Before modification by Isaac at 20/03/2013 11:02:06 PM
Always worth mentioning that I'm not the only physicist who hangs out here and for the record astrophysics isn't my field, still I'll give it a go.
First, take a look at this image and this one this one
The next thing to recognize is that the ISM 'interstellar medium' is a very loose term. Our sun is located in a region known as the Local Bubble, a place that is a few hundred light across and very low density as gas goes, having been cleared out by supernovae some 20 million or so years ago, which is roughly how long we've been in it. A more local phenomena is the Local Fluff, a gas cloud a few dozen light year across moving roughly out form the galactic core which we have been pass through for a few score thousand years and will be leaving in around a score thousand years. We're not in the center of either, and in fact our near neighbor, alpha centuari (which is close to the galactic core) isn't in the Local Fluff at all, though many other stars are. The Local Fluff isn't that dense either, but it is several times denser the the Local Bubble average.

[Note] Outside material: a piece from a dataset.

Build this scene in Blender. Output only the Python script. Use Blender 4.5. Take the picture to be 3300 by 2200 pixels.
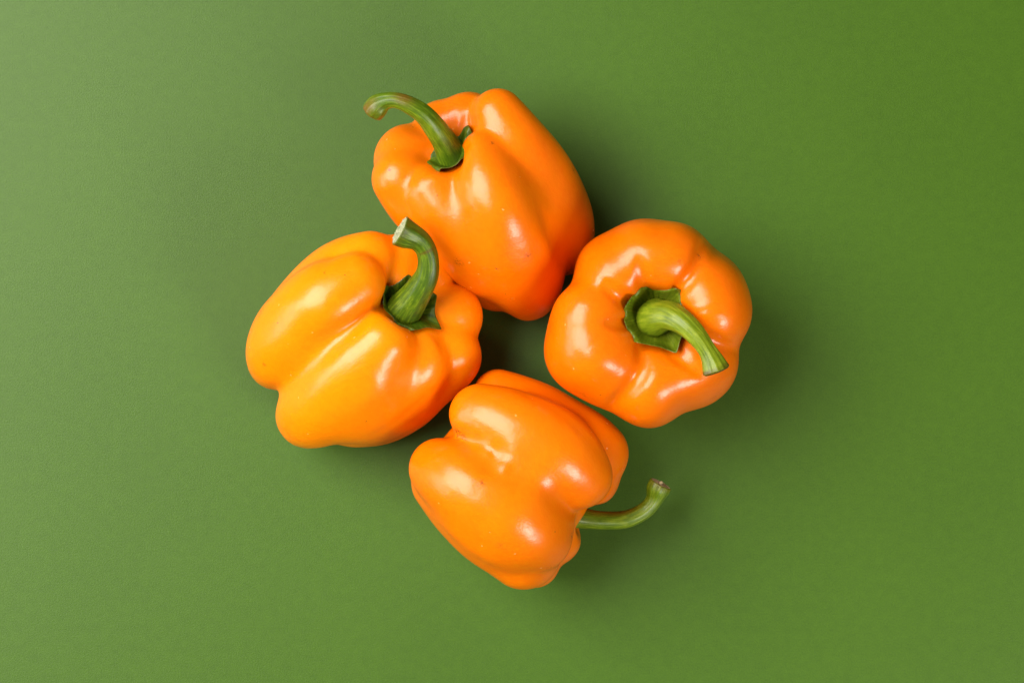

That's important because the various helio pause/sphere/sheath/etc are defined in terms of our sun vs the ISM, we plow through the stuff and it's density, relative velocity, etc determine the geometry and radius. I want to emphasize that because using it as a 'solar boundary' is especially arbitrary since the thing will change a lot when we leave the Local Fluff in 10-20,000 years and everything that orbits the Sun out at that distance has orbital periods of around that long, it's a very temporary boundary in terms of the things near it.
All boundary lines in astronomical terms are pretty arbitrary though, but the upper boundary would be our Hill Sphere, the ares where the Sun is the dominant gravitational force, and that's comfortably over a light year, whereas Voyager 1 is barely over a light day out. We do have long period comets that are closer to a light year than a light day, they're not uncommon, and the hypothetical Oort Cloud ends somewhere in the 50-100,000 AU range whereas Voyager is around 100 AU out. There are plenty of documented comets that sneer at 100 AU when they pop in every few hundred thousand years or so and which will encounter the heliopause at a different spot each time they pop in, which they've done hundreds or thousands of times. It would be all sorts of cool to get ice core samples off those. And those are just the comets, the guys with the highly eccentric orbits which probably are a small minority of the crap floating around our sun including galactic hitchhikers and other oddballs.
In any event, it isn't a disagreement about what the solar system's boundary is, everyone in the know recognizes that it's a pretty arbitrary concept and it isn't disputed like whether or not something is a mammal or not, it's more like fruit and vegetable, is a tomato a fruit or a vegetable? And the answer is that fruit/vegetable is just a bad old pair of terms.
This happens a lot, for instance there are no 'Gas giants' in this solar system, they're Fluid Giants, brown dwarfs are really purple, and pluto wasn't demoted from planet status, we just call it a dwarf planet, much as we call Jupiter a gas Giant planet, and we also call our own star a 'Dwarf star', we certainly didn't demote Sol from star status. The Heliopause is basically the boundary of the Sun's magnetic and thermodynamic dominance, but orbits are based on gravity and thus gravity, and the Hill Sphere of the Sun, are better definitions really.